### WHAT TO PRODUCE
Pull out every line with the word "objects".

— START OF DATA BLOCK —

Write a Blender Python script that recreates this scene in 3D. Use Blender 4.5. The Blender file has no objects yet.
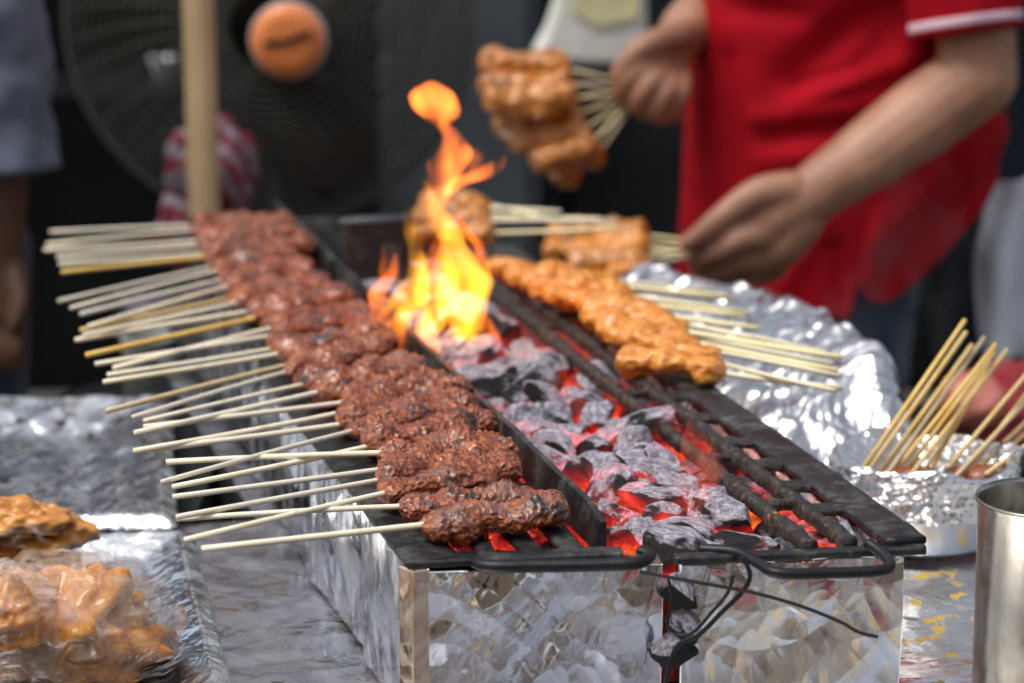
import bpy, bmesh, math, random
import numpy as np
from mathutils import Vector, Matrix, noise as mn
R = random.Random(7)
PI = math.pi
SC = bpy.context.scene
COL = SC.collection
rad = math.radians

# ------------------------------------------------------------------ camera model (used to measure world positions)
FPX, PITCH, CAMZ = 2600.0, rad(13.6), 1.42
def ray(px, py):
    x = (px - 512) / FPX; y = (341.5 - py) / FPX
    c, s = math.cos(PITCH), math.sin(PITCH)
    return Vector((x, c + y * s, -s + y * c))
def PZ(px, py, z):
    r = ray(px, py); return Vector((0, 0, CAMZ)) + r * ((z - CAMZ) / r.z)
def PY(px, py, Y):
    r = ray(px, py); return Vector((0, 0, CAMZ)) + r * (Y / r.y)
G = 0.90            # top of the grill
T = 0.78            # table top
A0 = math.atan2(762, 2675)
O0 = PZ(412, 560, G)
CU, SU = math.cos(A0), math.sin(A0)
def W(u, v, z): return Vector((O0.x + u * CU - v * SU, O0.y + u * SU + v * CU, z))
def UV(p):
    dx, dy = p.x - O0.x, p.y - O0.y
    return dx * CU + dy * SU, -dx * SU + dy * CU

# ------------------------------------------------------------------ object helpers
ORG = {}
def tag(o, label=None, cat=None, group=None, kind=None):
    if label: o['label'] = label
    if cat: o['category'] = cat
    if group: o['group'] = group
    if kind: o['kind'] = kind
    return o
def thing(name, label, cat, loc, group=None):
    o = bpy.data.objects.new(name, None); COL.objects.link(o)
    o.empty_display_size = 0.02
    o.location = loc; ORG[o.name] = Vector(loc)
    return tag(o, label, cat, group)
class MB:
    def __init__(s): s.v = []; s.f = []
    def add(s, vs, fs):
        n = len(s.v); s.v += [tuple(p) for p in vs]; s.f += [tuple(i + n for i in f) for f in fs]; return s
    def prism(s, poly, z0, z1):      # poly: list of (x,y) world, ccw
        n = len(poly)
        vs = [(p[0], p[1], z0) for p in poly] + [(p[0], p[1], z1) for p in poly]
        fs = [tuple(range(n))[::-1], tuple(range(n, 2 * n))] + [(i, (i + 1) % n, (i + 1) % n + n, i + n) for i in range(n)]
        return s.add(vs, fs)
    def box(s, x0, x1, y0, y1, z0, z1): return s.prism([(x0, y0), (x1, y0), (x1, y1), (x0, y1)], z0, z1)
    def uvbox(s, u0, u1, v0, v1, z0, z1):
        return s.prism([W(u0, v0, 0)[:2], W(u1, v0, 0)[:2], W(u1, v1, 0)[:2], W(u0, v1, 0)[:2]], z0, z1)
    def tube(s, pts, r, n=8, cap=True):
        pts = [Vector(p) for p in pts]
        rs = r if isinstance(r, (list, tuple)) else [r] * len(pts)
        up = Vector((0, 0, 1)); base = len(s.v); prev = None
        for i, p in enumerate(pts):
            t = (pts[min(i + 1, len(pts) - 1)] - pts[max(i - 1, 0)]).normalized()
            if prev is None:
                a = t.cross(up)
                if a.length < 1e-3: a = t.cross(Vector((1, 0, 0)))
            else: a = prev - t * prev.dot(t)
            a.normalize(); prev = a; b = t.cross(a)
            for k in range(n):
                th = 2 * PI * k / n
                s.v.append(tuple(p + a * (math.cos(th) * rs[i]) + b * (math.sin(th) * rs[i])))
        for i in range(len(pts) - 1):
            for k in range(n):
                q = base + i * n
                s.f.append((q + k, q + (k + 1) % n, q + n + (k + 1) % n, q + n + k))
        if cap:
            s.f.append(tuple(base + k for k in range(n))[::-1])
            q = base + (len(pts) - 1) * n
            s.f.append(tuple(q + k for k in range(n)))
        return s
    def lathe(s, prof, c, n=48):     # prof: (r, z) list
        b = len(s.v)
        for r, z in prof:
            for k in range(n):
                th = 2 * PI * k / n
                s.v.append((c[0] + r * math.cos(th), c[1] + r * math.sin(th), c[2] + z))
        for i in range(len(prof) - 1):
            for k in range(n):
                q = b + i * n
                s.f.append((q + k, q + (k + 1) % n, q + n + (k + 1) % n, q + n + k))
        return s
    def build(s, name, mat, parent=None, smooth=True, bevel=0, solid=0, sub=0):
        o = mesh_obj(name, s.v, s.f, mat, parent, smooth)
        if solid:
            m = o.modifiers.new('s', 'SOLIDIFY'); m.thickness = solid; m.offset = 0
        if bevel:
            m = o.modifiers.new('b', 'BEVEL'); m.width = bevel; m.segments = 2; m.limit_method = 'ANGLE'
        if sub:
            m = o.modifiers.new('u', 'SUBSURF'); m.levels = m.render_levels = sub
        return o
def mesh_obj(name, v, f, mat, parent=None, smooth=True):
    v = np.array([tuple(p) for p in v], dtype=float) if not isinstance(v, np.ndarray) else v
    if parent is not None: org = np.array(ORG[parent.name])
    else: org = np.array([(v[:, 0].min() + v[:, 0].max()) / 2, (v[:, 1].min() + v[:, 1].max()) / 2, v[:, 2].min()])
    me = bpy.data.meshes.new(name); me.from_pydata((v - org).tolist(), [], f); me.update()
    if smooth: me.polygons.foreach_set('use_smooth', [True] * len(me.polygons))
    if isinstance(mat, (list, tuple)):
        for m in mat: me.materials.append(m)
    elif mat: me.materials.append(mat)
    o = bpy.data.objects.new(name, me); COL.objects.link(o)
    if parent is not None: o.parent = parent; ORG[o.name] = ORG[parent.name]
    else: o.location = org; ORG[o.name] = Vector(org)
    return o
def grid_faces(nu, nv, wrap=False):
    fs = []
    m = nu if wrap else nu - 1
    for j in range(nv - 1):
        for i in range(m):
            a = j * nu + i; b = j * nu + (i + 1) % nu
            fs.append((a, b, b + nu, a + nu))
    return fs
def sharp_by_angle(o, deg=35):
    try:
        me = o.data; bm = bmesh.new(); bm.from_mesh(me)
        for e in bm.edges:
            if len(e.link_faces) == 2 and e.calc_face_angle(0) > rad(deg): e.smooth = False
        bm.to_mesh(me); bm.free()
    except Exception: pass
    return o
# vectorised crumple: triangle-wave creases in many directions, gently warped
def crumple(x, y, seed, f0=8.0, octs=4, per=4, amp=1.0, warp=0.25):
    rs = np.random.RandomState(seed); h = np.zeros_like(x)
    for o in range(octs):
        f = f0 * 1.9 ** o; a = amp / 1.75 ** o
        for k in range(per):
            th = rs.uniform(0, PI); ph = rs.uniform(0, 10, 4); ff = f * rs.uniform(.6, 1.4)
            wx = x + warp / f * np.sin(y * f * 1.3 + ph[1]) ; wy = y + warp / f * np.sin(x * f * 1.1 + ph[2])
            t = (wx * math.cos(th) + wy * math.sin(th)) * ff + ph[0]
            tri = np.abs((t % 2.0) - 1.0) * 2 - 1
            gate = .5 + .5 * np.sin(x * f * .5 + ph[3]) * np.cos(y * f * .45 + ph[1])
            h += a / per * tri * gate
    return h

def ridged(x, y, seed, f0=14., octs=4, sy=1.0, gain=.52):
    h = np.zeros(x.size); o = Vector((seed * 3.7, seed * 1.3, 0))
    for i, (a, b) in enumerate(zip(x.ravel(), y.ravel())):
        q = Vector((a * f0, b * f0 * sy, 0)) + o; w = mn.noise(q * .7) * .55; q = q + Vector((w, -w, 0)); am = 1; t = 0
        for k in range(octs):
            n_ = mn.noise(q); t += am * (1 - abs(n_) * 2.6) * (1 if k else .9); am *= gain; q = q * 2.03 + Vector((5.1, 2.3, 1.7))
        h[i] = t
    return h.reshape(x.shape)

# ------------------------------------------------------------------ materials
def newmat(name):
    m = bpy.data.materials.new(name); m.use_nodes = True
    nt = m.node_tree; p = nt.nodes['Principled BSDF']
    return m, nt, p
def N(nt, t, **kw):
    n = nt.nodes.new(t)
    for k, v in kw.items():
        if k in n.inputs: n.inputs[k].default_value = v
        else: setattr(n, k, v)
    return n
def ramp(nt, fac, stops):
    r = nt.nodes.new('ShaderNodeValToRGB'); e = r.color_ramp.elements
    while len(e) < len(stops): e.new(0.5)
    for i, (p, c) in enumerate(stops):
        e[i].position = p; e[i].color = (*c, 1) if len(c) == 3 else c
    nt.links.new(fac, r.inputs[0]); return r.outputs[0]
def coord(nt, kind='Object', scale=(1, 1, 1)):
    tc = nt.nodes.new('ShaderNodeTexCoord'); mp = nt.nodes.new('ShaderNodeMapping')
    mp.inputs['Scale'].default_value = scale
    nt.links.new(tc.outputs[kind], mp.inputs[0]); return mp.outputs[0]
def tex(nt, co, scale, detail=4, rough=.55, kind='ShaderNodeTexNoise', dist=0):
    n = nt.nodes.new(kind); n.inputs['Scale'].default_value = scale
    if kind == 'ShaderNodeTexNoise':
        n.inputs['Detail'].default_value = detail; n.inputs['Roughness'].default_value = rough; n.inputs['Distortion'].default_value = dist
    nt.links.new(co, n.inputs['Vector']); return n
def bump(nt, p, h, strength=.5, dist=.002, prev=None):
    b = nt.nodes.new('ShaderNodeBump'); b.inputs['Strength'].default_value = strength; b.inputs['Distance'].default_value = dist
    nt.links.new(h, b.inputs['Height'])
    if prev: nt.links.new(prev, b.inputs['Normal'])
    if p: nt.links.new(b.outputs[0], p.inputs['Normal'])
    return b.outputs[0]
def mathn(nt, op, a, b=None, clamp=False):
    n = nt.nodes.new('ShaderNodeMath'); n.operation = op; n.use_clamp = clamp
    for i, x in enumerate((a, b)):
        if x is None: continue
        if isinstance(x, (int, float)): n.inputs[i].default_value = x
        else: nt.links.new(x, n.inputs[i])
    return n.outputs[0]
def mixc(nt, fac, a, b):
    n = nt.nodes.new('ShaderNodeMix'); n.data_type = 'RGBA'
    for k, x in ((0, fac), (6, a), (7, b)):
        if isinstance(x, (int, float)): n.inputs[k].default_value = x
        elif isinstance(x, tuple): n.inputs[k].default_value = (*x, 1)
        else: nt.links.new(x, n.inputs[k])
    return n.outputs[2]
def simple(name, col, rough=.6, metal=0, var=.25, scale=20, bmp=.2, bscale=60, bdist=.001, coat=0):
    m, nt, p = newmat(name); co = coord(nt)
    n = tex(nt, co, scale)
    c2 = tuple(max(0, c * (1 - var)) for c in col); c1 = tuple(min(1, c * (1 + var)) for c in col)
    nt.links.new(ramp(nt, n.outputs[0], [(.3, c2), (.7, c1)]), p.inputs['Base Color'])
    p.inputs['Roughness'].default_value = rough; p.inputs['Metallic'].default_value = metal
    p.inputs['Coat Weight'].default_value = coat; p.inputs['Coat Roughness'].default_value = .1
    if bmp: bump(nt, p, tex(nt, co, bscale).outputs[0], bmp, bdist)
    return m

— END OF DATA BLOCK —

### FINISHED EXERCISE
Write a Blender Python script that recreates this scene in 3D. Use Blender 4.5. The Blender file has no objects yet.
    o = bpy.data.objects.new(name, None); COL.objects.link(o)
    o = bpy.data.objects.new(name, me); COL.objects.link(o)